Sunday, 15 April 2007

Tomorrow

"Tomorrow never comes" .... sometimes I wish that were really true, because our tomorrows do come and we do have to face whatever that particular "tomorrow" promises/demands. The amazing thing is that at the end of the "tomorrow" I look back and realise that God's grace is just there bringing me through - All things come to pass!
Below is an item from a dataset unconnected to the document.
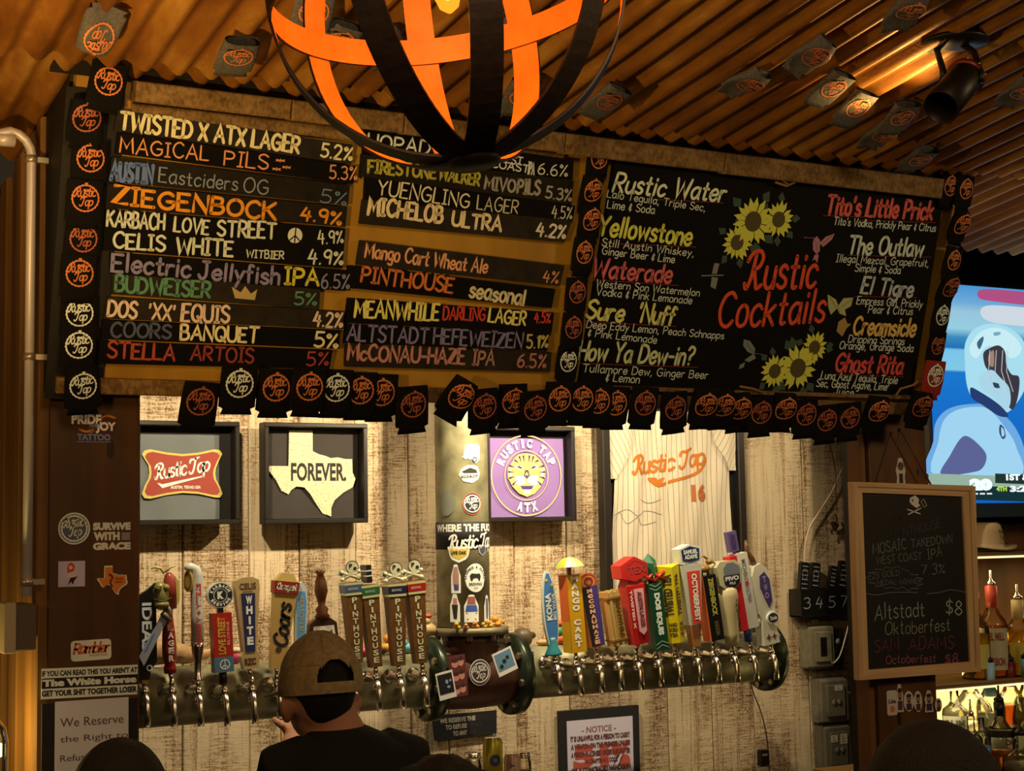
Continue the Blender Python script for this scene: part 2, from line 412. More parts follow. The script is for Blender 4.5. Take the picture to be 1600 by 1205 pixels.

This of course applies to both the "tomorrows" we look forward to as well as the ones we don't.....so I need to grasp each "tomorrow" and make it the best "present" that I can because each day/opportunity to live life to the full is very quickly over........can you believe that we are nearly at the end of April already!!

Thursday, 29 March 2007

ME again !

I am muzing about ME again today - because this afternoon I am leading an O60s group and have decided to share a talk I was asked to do about 2 years ago to a bunch of retired SA Officers - entitled "My Life as an Officer's Child". They wanted me to share experiences of being what we call in the SA "An OK".

So I have a powerpoint presentation outlining my life so far - a few video clips that are mildly amuzing - especially a scene of one of our family holidays in Mombasa where my brothers were particularly unkind to me by throwing my fav doll into the sea etc etc...

BUT anyway, I am left thinking - do people really want to know about my life? It is boring for me to talk about - but realise that perhaps to someone who has never been outside Romford, it may sound quite an exciting life.

Question to pose today is - Do experiences shape you?

I guess the answer is Yes....so what experiences am I providing for myself and my family that will enhance and not harm in the future?